Didn't finish, but it has potential, it's at the level of a young teen novel
First off, the good, writing style and Grammer are well done, the reading in general flows smoothly, there were few grammatical errors, and all if them were small nitpick things that didn't detract from the story at all.
Characters were poorly fleshed out, and had essentially no motivations besides wandering around almost dying all the time without a care in the world, some were childish, Some were grumpy, some were petty, but allpreety much flat.
Story, this is where things get bad, horrible pacing, crazy power creep, constant internal contradictions, many times in the same chapter, and ridiculous action scenes that completely ignore all stats and levels. Example 1, day 1 walking from your tiny very isolated village, that has no monsters around ever, you are attacked by wolves immediately after leaving town, barely defeat them, wait around for hours to heal up and yet still manage to make it to the next town, only to be set upon by thugs, who somehow recognize a sheethed sword by the runes on its blade and attack you while sleeping in the public inn, by breaking into the inn and smashing your door down (no one calls the sheriff or even complains that they are bashing in doors at the local inn), you flee town and are then set upon by a high level hydra just out of town, who you flee from. It turns out you have a bow ability that let's you carry double you Nirmal load, so you puck up you 200+ lb buddy with his 100 lb or so kit, plus your own gear, because what 17 year old seamstress can't run around with almost 200 lbs of gear at top speed (need to carry well over 300 lb to schlep your buddy around so half that would be almost 200 lb normal carry capacity) while he uses his measly level one fireball to kill this massive beast, all before you run out of stamina with you 4 stamina per second drain to use the carry, plus the drain to run, plus the drain you already incurred running away, so you have maybe a minute before you collapse... so a level 2 mage kills a massive hydra in under a minute while being carried on a girl's back...
This is the quality if the action scenes, completely implausible, ignoring all internal statistics, happening in a area we were specifically told has no monsters, while occurring back to back with no real pacing. And we gain massive experience, levels and powers after every battle, somehow gaining nearly impossible classes within weeks of awakening, and every party member we group up with also immediately powers up to the same insanely rare and powerful class.

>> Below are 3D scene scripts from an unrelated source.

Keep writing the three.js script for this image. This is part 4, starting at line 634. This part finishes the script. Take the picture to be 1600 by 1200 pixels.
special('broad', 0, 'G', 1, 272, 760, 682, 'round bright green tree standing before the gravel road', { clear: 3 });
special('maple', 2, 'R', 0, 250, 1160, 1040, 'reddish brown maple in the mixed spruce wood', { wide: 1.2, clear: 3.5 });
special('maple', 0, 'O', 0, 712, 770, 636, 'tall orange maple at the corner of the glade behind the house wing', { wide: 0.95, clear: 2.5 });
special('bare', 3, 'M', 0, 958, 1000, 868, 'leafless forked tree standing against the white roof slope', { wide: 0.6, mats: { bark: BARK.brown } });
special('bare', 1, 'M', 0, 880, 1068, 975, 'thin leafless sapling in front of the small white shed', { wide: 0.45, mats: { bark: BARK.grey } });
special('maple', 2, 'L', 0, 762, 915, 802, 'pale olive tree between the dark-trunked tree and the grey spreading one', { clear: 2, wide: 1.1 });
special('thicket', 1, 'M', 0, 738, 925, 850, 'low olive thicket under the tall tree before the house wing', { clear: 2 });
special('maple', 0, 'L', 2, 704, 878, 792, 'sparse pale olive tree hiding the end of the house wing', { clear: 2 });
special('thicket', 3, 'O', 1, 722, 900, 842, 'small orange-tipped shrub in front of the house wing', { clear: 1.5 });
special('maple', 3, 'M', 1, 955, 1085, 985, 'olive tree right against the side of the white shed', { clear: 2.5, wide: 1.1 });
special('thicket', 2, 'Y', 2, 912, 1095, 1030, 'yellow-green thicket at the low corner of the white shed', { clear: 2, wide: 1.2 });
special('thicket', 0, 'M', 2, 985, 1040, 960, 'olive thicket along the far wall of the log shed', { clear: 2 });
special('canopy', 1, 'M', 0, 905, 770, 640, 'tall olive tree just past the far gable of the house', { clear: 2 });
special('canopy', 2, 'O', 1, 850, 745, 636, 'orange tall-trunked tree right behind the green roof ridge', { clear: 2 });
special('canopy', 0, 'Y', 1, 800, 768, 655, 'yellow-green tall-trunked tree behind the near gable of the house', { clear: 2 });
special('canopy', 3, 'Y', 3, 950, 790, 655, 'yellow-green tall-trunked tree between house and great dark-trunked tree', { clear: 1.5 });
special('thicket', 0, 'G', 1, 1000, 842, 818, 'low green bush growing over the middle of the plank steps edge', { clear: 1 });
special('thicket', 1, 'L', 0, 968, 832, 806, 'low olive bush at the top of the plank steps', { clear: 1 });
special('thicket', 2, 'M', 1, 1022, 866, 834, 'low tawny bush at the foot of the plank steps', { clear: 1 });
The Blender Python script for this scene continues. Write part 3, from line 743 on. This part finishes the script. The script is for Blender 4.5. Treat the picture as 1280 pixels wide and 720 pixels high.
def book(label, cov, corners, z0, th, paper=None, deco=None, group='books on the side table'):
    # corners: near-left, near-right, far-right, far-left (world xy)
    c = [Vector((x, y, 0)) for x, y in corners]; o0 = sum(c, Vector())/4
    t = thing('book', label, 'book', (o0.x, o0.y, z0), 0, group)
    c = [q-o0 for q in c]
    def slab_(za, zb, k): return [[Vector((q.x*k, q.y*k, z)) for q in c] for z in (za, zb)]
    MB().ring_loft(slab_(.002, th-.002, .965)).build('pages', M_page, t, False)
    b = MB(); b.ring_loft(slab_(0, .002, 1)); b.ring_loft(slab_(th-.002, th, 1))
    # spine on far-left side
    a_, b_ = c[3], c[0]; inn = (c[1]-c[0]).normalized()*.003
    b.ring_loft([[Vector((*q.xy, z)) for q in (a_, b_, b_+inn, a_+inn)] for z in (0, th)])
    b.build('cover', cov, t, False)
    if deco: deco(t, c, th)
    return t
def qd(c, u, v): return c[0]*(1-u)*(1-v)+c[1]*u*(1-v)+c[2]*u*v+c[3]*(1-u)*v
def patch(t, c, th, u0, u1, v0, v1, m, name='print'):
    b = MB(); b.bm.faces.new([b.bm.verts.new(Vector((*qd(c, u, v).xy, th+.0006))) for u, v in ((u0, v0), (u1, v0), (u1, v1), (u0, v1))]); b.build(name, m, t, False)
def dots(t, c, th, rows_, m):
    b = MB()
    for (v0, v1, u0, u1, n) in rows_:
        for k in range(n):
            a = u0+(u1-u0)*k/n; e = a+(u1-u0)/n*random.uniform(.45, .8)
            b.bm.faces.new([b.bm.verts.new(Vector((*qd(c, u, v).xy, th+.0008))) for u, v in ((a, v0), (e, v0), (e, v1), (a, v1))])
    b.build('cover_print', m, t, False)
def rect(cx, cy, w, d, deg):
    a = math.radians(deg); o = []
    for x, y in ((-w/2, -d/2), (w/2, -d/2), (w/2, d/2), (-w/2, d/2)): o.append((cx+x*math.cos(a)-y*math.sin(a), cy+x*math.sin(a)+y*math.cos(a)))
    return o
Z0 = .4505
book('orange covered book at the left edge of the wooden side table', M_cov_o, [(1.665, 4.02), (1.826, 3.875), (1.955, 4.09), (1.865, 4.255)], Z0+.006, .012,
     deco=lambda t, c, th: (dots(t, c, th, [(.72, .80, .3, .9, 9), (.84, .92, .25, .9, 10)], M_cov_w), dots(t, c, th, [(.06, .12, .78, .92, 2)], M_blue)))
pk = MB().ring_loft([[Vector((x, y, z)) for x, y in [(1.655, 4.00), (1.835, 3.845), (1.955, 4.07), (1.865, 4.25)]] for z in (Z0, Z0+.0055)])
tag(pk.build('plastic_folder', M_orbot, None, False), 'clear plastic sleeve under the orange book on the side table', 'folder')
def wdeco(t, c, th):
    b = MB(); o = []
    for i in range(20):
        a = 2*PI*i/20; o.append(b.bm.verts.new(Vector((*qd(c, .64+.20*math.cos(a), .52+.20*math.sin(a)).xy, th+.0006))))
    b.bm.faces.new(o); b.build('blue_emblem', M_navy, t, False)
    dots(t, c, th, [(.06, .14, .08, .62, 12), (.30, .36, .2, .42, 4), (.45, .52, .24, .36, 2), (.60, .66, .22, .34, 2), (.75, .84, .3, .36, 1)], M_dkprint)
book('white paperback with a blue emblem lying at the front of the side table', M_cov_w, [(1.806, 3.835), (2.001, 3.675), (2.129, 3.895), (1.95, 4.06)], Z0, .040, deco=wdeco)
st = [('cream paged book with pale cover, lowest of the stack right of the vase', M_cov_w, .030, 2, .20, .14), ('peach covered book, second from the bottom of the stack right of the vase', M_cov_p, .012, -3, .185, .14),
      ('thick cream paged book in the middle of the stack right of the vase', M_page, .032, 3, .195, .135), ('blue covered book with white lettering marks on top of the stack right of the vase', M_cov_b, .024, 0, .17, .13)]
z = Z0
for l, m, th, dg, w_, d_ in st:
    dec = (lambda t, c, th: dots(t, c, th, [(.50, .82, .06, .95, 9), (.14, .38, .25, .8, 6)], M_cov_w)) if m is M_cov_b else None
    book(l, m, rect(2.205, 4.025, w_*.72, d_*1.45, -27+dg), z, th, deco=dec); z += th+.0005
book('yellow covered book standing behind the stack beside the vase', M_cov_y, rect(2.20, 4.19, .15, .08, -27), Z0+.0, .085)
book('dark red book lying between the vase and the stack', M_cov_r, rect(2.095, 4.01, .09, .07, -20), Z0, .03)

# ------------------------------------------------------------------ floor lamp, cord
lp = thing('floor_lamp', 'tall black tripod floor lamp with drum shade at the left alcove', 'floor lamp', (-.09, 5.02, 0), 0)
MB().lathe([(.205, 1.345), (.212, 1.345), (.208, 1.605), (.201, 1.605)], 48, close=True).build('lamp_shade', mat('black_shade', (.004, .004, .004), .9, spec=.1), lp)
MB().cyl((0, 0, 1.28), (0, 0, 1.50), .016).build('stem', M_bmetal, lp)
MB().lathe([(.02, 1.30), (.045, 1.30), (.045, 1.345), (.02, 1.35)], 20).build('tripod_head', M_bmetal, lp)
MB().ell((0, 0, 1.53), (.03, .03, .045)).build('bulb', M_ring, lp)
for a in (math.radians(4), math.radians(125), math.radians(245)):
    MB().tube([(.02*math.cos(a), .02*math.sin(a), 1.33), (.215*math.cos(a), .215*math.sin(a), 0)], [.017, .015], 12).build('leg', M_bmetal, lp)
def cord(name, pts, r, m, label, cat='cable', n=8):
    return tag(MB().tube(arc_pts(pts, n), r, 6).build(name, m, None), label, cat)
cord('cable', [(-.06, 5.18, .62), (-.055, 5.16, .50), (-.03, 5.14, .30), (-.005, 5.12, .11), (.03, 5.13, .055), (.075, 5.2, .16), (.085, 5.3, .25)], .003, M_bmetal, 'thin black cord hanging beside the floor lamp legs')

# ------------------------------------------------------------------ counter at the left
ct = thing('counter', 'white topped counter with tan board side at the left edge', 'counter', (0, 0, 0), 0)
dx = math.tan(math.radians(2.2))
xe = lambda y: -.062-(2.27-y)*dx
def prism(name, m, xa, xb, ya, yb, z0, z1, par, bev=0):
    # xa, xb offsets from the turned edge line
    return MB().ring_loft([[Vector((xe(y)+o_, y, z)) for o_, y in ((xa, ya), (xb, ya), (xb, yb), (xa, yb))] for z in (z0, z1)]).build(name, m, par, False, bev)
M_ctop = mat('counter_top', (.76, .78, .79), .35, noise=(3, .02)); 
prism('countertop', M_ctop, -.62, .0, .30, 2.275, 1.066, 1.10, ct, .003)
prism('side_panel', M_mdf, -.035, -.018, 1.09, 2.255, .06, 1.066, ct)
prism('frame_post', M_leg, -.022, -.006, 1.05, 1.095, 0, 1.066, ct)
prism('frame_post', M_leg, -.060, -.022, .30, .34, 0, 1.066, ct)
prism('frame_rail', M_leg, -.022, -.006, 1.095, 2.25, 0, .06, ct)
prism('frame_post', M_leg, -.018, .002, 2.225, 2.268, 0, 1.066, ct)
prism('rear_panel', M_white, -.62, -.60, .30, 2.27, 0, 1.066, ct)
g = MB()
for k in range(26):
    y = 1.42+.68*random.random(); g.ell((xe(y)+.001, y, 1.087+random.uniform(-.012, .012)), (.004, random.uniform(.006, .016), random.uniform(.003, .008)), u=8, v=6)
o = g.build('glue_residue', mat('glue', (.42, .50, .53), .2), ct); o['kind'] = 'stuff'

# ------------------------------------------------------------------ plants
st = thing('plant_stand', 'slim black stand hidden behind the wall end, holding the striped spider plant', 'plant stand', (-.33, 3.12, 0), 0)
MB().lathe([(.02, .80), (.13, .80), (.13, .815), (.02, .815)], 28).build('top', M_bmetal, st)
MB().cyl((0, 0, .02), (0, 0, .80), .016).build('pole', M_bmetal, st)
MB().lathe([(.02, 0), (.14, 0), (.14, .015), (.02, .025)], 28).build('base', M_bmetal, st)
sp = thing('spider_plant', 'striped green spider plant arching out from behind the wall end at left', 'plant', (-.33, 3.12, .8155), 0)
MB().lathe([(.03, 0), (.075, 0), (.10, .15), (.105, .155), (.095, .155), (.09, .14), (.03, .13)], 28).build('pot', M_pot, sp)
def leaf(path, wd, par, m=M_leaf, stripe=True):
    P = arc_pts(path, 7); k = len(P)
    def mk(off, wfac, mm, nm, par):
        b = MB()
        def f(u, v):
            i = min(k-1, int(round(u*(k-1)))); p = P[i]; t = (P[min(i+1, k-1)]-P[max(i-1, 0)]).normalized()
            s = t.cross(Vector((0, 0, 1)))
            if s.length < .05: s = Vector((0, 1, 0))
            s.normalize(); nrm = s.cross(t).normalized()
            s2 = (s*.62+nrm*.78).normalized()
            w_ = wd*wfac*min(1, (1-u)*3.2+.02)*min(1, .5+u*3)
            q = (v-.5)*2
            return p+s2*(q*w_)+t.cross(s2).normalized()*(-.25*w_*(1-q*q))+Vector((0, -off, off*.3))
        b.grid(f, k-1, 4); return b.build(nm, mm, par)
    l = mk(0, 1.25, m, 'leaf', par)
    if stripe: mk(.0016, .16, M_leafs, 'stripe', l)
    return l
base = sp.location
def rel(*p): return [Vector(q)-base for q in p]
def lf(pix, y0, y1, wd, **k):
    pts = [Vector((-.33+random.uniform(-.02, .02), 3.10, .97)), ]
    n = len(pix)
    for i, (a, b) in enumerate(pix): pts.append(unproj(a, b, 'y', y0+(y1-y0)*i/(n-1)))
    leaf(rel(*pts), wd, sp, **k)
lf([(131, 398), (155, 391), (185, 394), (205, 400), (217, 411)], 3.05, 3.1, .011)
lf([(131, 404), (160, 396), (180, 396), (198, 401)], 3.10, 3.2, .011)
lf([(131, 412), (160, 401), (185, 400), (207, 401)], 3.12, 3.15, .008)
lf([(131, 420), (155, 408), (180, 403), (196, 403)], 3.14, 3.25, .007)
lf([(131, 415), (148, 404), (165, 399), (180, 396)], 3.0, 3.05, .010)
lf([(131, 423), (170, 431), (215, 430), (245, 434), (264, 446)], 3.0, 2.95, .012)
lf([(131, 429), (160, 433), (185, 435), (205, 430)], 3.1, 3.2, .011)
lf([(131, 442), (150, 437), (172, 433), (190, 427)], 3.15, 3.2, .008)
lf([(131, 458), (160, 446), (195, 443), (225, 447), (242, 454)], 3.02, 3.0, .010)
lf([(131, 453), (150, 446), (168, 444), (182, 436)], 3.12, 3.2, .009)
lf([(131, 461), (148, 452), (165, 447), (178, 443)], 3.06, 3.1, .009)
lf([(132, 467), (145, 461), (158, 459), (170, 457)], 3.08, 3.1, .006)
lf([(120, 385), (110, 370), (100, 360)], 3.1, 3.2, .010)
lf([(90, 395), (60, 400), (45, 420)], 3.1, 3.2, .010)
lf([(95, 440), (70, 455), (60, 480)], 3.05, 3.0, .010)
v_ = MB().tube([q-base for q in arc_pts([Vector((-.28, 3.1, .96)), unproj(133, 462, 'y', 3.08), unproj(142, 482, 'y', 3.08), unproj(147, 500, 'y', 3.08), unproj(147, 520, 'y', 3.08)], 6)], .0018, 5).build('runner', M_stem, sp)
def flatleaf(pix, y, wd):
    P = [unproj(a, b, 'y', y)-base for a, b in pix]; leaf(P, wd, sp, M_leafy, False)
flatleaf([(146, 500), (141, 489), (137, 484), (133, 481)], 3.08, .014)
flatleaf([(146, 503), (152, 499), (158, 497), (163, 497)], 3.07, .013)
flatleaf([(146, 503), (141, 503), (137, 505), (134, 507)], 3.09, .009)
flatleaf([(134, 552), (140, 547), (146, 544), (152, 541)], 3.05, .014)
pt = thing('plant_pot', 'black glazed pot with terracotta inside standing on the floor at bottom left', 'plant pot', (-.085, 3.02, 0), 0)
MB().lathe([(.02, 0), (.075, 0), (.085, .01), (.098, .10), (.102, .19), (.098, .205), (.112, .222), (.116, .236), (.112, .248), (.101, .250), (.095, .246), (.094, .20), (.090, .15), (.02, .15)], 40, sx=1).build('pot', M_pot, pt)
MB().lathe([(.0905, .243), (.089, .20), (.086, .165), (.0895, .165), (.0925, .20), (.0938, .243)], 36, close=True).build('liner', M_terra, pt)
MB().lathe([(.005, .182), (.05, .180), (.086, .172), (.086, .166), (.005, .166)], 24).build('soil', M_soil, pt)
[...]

There is no world building, no pacing or distance, or time in travel, no city life or surrounding, just a random mission, a poorly described dungeon, a sewer scene, and randomly closing bakeries. The biggest thing that bugs me is there is no reason for stats given, they just are, and they are central to life, yet no one plots out how to get classes (though there are specifically laid out requirements) no one understands or explains stats, no one has a clue what they are doing, yet this is a central tenant to their life. It'd be like a farmer from a hundred years ago not understanding fertilizer, pest control, weed control, and irrigation, "I don't know, you pla t seeds and stuff grows..." people would grow up understanding this, talking g about how to get a useful class, and what actions were needed to advance, not just "good luck son, how dare you not get the blacksmith class!!!"
There seems to be some overarching story building up, but it's about as interesting as the fight scene described above so I dumped the story about 3/4 through the book. Just couldn't waste any more time on it. I didn't like the shallowness of the whole world. The author has potential, this is a decent story, but it has no substance. He really needs to spend time fleshing out the characters, the system, and the world in his mind vefore he commits it to paper, who are these people, why do they do what they do, how do they live. Do t just fantasize wbout blowing stuff up if you had magic.